WHAT THE TASK REQUIRES: Within the material below, find each line bearing the word "this" and present it.

DATASET CONTENT:
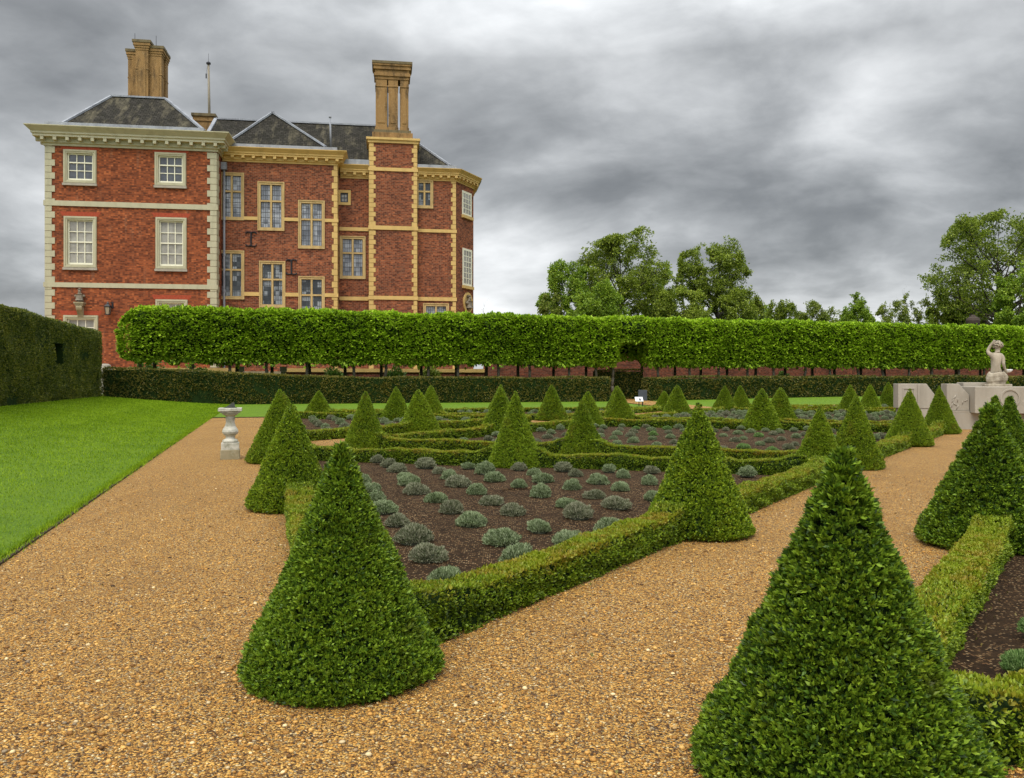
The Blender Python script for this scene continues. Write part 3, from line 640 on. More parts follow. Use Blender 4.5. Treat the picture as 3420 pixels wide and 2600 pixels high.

...

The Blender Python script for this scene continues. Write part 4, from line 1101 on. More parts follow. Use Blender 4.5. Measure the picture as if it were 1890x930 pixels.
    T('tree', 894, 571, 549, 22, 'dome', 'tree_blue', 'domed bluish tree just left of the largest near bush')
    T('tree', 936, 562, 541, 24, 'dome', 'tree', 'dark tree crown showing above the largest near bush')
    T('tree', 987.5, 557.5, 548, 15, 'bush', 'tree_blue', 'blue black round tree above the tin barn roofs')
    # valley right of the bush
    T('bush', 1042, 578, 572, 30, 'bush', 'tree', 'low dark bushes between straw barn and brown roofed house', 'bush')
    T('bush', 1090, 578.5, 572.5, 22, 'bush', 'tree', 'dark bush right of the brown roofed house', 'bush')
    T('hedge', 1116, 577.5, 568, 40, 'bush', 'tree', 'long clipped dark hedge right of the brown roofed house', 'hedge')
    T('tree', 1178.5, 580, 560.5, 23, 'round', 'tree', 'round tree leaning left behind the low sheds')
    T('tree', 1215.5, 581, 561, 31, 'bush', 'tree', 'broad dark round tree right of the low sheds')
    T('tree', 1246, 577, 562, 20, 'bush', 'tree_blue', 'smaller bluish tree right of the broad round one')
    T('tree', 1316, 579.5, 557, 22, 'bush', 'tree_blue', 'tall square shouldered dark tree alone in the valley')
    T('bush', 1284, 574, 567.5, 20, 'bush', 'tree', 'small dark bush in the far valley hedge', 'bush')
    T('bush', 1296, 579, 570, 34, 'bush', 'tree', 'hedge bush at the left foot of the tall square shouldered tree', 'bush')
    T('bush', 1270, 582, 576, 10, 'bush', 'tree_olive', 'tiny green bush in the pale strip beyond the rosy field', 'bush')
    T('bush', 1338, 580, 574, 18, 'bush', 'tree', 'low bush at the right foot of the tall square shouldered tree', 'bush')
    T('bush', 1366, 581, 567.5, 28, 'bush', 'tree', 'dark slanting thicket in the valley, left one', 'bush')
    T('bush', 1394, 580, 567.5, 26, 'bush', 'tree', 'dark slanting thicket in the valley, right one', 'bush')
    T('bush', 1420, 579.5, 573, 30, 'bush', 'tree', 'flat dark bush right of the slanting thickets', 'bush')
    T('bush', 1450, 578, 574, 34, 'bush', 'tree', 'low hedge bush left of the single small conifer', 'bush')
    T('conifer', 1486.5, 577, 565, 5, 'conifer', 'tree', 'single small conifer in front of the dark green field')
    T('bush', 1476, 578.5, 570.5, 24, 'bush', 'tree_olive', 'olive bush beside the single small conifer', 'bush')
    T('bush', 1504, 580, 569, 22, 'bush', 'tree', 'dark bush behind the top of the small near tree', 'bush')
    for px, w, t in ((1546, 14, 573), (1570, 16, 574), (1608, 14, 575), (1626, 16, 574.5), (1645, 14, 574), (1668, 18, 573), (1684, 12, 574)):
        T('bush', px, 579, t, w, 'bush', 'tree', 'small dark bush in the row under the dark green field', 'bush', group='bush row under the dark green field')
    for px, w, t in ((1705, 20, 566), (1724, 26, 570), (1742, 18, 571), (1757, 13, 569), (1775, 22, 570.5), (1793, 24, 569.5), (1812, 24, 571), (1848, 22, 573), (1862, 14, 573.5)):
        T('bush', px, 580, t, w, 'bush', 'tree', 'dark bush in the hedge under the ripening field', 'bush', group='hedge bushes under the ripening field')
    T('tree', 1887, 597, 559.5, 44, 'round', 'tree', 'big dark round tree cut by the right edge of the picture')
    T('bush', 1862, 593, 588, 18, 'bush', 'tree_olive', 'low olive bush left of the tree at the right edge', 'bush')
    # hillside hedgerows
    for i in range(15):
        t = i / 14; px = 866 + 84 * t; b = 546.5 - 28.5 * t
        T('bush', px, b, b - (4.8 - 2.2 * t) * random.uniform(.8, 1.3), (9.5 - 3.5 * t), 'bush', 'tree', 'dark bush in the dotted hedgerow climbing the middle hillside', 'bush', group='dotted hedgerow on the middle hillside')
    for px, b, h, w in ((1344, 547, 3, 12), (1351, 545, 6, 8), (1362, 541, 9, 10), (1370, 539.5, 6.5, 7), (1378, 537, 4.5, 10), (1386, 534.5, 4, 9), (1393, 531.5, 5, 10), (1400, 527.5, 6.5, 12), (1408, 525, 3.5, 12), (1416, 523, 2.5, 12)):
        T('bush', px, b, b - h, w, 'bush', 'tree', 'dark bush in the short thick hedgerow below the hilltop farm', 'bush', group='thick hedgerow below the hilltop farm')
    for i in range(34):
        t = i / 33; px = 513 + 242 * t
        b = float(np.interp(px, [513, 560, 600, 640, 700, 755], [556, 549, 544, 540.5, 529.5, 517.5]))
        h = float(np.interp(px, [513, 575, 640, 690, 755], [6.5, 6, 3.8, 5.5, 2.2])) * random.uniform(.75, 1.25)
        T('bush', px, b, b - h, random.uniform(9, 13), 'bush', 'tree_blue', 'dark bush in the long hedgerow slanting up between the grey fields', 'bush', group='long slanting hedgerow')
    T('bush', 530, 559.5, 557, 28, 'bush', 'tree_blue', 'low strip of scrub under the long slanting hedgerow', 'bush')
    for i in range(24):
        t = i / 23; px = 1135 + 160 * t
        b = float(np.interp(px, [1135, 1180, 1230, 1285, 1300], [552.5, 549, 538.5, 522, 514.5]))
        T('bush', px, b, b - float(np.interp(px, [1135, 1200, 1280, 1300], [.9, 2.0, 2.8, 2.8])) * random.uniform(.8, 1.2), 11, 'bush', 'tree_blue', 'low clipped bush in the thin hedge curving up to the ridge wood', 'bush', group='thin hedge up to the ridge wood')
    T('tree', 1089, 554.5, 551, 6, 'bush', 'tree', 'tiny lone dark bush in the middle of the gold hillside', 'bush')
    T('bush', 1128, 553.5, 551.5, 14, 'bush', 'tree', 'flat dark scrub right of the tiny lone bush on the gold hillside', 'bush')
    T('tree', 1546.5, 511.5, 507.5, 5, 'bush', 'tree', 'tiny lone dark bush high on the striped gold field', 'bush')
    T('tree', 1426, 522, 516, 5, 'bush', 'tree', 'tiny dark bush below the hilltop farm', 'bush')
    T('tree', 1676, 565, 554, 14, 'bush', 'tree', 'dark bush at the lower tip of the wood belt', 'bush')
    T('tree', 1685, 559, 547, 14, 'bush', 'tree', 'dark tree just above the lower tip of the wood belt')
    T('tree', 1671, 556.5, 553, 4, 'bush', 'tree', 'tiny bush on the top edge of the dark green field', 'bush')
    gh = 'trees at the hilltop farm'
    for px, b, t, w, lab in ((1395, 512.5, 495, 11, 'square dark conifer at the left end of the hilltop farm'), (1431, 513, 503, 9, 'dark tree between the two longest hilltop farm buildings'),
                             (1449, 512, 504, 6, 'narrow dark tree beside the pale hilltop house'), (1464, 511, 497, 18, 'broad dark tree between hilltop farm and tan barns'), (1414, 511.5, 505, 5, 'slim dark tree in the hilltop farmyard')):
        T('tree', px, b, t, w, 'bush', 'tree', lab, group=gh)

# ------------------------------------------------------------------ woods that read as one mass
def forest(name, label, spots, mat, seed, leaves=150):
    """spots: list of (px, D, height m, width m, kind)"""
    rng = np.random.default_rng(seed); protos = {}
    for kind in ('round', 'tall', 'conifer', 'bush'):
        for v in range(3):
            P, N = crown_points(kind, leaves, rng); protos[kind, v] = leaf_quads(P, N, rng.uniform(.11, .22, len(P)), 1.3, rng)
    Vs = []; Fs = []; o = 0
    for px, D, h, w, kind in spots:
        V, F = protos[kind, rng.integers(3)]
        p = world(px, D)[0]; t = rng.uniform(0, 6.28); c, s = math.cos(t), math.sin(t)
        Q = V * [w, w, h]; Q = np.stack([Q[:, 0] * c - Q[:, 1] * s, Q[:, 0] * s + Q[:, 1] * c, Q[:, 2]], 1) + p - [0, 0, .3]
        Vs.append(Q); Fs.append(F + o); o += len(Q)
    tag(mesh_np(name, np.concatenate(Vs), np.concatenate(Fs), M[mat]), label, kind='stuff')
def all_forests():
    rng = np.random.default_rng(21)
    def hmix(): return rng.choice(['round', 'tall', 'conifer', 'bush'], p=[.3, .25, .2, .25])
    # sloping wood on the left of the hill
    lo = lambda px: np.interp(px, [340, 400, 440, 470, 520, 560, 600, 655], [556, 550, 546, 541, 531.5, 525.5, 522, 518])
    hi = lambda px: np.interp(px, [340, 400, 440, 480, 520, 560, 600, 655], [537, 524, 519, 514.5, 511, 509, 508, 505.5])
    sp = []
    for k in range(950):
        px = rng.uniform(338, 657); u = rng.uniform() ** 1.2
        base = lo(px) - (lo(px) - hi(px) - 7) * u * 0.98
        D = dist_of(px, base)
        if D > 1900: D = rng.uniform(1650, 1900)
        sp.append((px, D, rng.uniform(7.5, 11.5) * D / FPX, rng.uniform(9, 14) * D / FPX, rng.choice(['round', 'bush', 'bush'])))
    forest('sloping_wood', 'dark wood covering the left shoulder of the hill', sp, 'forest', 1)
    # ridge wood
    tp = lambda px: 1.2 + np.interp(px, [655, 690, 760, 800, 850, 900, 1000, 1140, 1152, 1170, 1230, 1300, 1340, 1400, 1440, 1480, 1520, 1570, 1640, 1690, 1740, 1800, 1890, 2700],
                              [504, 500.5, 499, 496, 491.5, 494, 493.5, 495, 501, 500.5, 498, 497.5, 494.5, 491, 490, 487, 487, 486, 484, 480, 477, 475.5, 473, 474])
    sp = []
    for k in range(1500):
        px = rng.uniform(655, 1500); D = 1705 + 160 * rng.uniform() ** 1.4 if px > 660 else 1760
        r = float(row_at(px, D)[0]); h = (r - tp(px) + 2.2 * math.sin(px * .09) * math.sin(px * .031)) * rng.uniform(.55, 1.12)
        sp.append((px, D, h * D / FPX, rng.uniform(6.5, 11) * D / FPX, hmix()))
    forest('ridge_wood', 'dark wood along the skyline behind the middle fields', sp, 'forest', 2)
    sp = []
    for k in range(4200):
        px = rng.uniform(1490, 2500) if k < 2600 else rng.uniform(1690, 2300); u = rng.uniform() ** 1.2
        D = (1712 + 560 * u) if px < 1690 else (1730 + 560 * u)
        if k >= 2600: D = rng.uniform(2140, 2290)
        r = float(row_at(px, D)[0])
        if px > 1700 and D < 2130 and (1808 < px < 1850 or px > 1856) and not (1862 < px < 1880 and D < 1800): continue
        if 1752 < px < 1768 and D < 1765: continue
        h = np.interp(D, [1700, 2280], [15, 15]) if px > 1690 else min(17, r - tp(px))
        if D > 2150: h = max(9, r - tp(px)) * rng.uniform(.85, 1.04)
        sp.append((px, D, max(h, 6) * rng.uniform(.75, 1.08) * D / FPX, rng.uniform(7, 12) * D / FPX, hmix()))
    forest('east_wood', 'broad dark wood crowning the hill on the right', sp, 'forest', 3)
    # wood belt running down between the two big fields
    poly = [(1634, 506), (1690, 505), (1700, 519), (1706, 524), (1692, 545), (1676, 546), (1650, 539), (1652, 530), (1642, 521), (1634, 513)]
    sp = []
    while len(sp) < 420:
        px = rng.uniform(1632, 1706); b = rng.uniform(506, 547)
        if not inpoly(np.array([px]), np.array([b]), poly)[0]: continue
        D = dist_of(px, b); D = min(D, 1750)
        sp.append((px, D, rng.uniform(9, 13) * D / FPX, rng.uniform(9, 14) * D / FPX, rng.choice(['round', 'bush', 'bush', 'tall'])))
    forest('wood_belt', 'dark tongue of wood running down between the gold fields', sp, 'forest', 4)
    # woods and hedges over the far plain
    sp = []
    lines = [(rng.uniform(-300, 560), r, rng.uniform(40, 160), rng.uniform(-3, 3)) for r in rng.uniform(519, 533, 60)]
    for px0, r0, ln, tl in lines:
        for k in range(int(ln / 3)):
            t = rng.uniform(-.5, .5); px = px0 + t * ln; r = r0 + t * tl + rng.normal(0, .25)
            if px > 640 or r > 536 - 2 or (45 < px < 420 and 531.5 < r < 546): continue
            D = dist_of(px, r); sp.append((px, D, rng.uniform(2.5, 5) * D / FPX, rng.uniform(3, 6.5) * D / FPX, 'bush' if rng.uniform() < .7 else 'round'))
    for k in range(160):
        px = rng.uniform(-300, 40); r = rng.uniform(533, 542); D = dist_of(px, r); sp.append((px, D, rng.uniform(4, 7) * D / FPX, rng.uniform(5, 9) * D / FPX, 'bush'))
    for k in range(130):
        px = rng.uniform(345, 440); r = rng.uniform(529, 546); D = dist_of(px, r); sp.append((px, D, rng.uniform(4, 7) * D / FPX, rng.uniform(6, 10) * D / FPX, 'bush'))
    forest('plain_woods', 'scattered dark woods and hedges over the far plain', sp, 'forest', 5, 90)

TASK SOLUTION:
The Blender Python script for this scene continues. Write part 3, from line 640 on. More parts follow. Use Blender 4.5. Treat the picture as 3420 pixels wide and 2600 pixels high.
The Blender Python script for this scene continues. Write part 4, from line 1101 on. More parts follow. Use Blender 4.5. Measure the picture as if it were 1890x930 pixels.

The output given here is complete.